DESCRIPTION OF THE TASK
Lines holding the string "scene" are the ones to copy from this listing.

MATERIAL SHOWN
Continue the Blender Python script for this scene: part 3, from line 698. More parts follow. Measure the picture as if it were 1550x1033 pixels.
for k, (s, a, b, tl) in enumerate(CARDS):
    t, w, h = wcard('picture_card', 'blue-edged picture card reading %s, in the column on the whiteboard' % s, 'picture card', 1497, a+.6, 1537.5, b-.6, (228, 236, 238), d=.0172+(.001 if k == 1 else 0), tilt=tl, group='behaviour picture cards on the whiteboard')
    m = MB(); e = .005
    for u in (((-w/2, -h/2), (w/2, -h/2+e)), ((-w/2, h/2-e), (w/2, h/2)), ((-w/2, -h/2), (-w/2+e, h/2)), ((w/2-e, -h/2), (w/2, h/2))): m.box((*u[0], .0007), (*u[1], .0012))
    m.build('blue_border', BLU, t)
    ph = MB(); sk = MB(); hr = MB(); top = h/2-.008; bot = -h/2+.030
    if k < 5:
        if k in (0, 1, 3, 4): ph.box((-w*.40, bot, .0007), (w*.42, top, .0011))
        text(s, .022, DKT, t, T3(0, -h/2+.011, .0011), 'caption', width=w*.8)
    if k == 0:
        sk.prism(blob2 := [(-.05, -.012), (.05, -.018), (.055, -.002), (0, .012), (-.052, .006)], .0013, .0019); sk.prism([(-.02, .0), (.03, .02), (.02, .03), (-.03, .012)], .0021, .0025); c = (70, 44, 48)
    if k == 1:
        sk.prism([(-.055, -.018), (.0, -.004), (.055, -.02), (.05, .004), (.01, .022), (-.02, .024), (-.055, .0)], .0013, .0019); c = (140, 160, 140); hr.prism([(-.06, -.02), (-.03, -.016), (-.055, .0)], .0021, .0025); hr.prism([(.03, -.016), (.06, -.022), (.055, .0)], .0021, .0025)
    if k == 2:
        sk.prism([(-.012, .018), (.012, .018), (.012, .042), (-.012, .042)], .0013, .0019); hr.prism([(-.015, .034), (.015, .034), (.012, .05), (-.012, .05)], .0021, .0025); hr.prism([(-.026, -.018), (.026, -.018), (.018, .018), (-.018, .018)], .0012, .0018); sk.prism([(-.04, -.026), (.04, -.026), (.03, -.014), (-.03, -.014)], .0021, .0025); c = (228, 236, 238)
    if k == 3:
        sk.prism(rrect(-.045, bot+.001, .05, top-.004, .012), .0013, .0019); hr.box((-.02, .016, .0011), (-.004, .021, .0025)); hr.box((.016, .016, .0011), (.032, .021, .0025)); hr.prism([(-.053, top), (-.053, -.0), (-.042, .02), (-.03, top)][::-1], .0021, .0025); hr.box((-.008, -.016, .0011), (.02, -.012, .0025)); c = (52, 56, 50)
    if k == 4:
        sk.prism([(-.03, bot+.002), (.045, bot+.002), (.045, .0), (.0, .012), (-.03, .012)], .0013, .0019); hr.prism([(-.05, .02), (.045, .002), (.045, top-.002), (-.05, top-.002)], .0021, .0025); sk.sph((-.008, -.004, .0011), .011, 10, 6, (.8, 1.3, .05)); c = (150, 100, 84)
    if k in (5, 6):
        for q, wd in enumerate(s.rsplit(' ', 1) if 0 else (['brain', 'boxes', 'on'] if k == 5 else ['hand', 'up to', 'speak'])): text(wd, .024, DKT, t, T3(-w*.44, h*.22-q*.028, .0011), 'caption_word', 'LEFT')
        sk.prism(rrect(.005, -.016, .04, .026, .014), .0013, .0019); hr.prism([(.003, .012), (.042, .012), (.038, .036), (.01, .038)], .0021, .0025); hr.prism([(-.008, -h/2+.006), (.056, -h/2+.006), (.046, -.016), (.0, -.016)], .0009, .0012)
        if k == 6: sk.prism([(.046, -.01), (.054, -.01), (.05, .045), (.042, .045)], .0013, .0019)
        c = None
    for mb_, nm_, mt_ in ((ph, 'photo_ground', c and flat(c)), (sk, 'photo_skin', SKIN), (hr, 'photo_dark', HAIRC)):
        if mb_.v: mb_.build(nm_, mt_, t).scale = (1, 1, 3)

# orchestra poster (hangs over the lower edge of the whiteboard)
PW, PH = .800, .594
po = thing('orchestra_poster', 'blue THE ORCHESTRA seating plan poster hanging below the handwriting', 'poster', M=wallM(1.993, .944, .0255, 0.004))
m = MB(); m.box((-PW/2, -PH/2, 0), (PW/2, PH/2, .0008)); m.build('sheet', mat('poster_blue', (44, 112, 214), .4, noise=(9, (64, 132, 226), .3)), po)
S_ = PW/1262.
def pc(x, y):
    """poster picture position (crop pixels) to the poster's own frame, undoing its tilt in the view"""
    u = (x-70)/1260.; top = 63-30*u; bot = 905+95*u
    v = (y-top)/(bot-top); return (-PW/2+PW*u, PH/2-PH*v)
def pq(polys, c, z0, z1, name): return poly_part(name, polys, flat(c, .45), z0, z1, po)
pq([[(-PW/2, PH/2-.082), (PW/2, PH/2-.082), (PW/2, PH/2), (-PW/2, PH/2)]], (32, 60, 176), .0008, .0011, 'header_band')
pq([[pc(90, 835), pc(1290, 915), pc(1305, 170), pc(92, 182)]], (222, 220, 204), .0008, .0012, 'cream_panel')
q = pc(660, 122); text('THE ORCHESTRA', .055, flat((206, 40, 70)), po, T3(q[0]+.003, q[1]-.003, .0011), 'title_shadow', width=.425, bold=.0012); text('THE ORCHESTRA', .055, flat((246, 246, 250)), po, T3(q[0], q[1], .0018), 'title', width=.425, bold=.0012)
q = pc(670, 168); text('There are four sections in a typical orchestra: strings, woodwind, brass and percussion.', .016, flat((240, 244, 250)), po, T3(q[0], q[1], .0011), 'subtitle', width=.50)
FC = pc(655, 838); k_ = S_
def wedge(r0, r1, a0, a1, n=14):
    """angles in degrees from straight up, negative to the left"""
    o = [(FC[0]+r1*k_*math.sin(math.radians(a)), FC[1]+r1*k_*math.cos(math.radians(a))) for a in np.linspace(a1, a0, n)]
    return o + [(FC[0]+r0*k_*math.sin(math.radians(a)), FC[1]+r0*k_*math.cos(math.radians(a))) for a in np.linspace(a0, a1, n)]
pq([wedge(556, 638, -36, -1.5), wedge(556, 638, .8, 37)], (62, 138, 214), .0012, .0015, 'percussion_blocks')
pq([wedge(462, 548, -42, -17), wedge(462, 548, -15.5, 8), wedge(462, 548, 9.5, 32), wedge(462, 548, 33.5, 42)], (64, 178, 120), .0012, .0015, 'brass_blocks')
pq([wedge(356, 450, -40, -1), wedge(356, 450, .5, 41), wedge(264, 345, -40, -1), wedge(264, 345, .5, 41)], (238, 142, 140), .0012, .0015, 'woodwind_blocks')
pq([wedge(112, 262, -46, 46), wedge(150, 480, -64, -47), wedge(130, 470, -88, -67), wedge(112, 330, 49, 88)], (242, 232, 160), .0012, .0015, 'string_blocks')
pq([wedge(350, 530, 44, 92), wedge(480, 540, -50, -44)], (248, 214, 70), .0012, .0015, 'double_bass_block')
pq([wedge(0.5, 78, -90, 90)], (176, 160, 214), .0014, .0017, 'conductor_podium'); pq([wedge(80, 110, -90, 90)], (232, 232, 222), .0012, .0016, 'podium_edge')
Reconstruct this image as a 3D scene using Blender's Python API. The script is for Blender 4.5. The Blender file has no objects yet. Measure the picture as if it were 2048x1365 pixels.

TASK RESPONSE
Continue the Blender Python script for this scene: part 3, from line 698. More parts follow. Measure the picture as if it were 1550x1033 pixels.
Reconstruct this image as a 3D scene using Blender's Python API. The script is for Blender 4.5. The Blender file has no objects yet. Measure the picture as if it were 2048x1365 pixels.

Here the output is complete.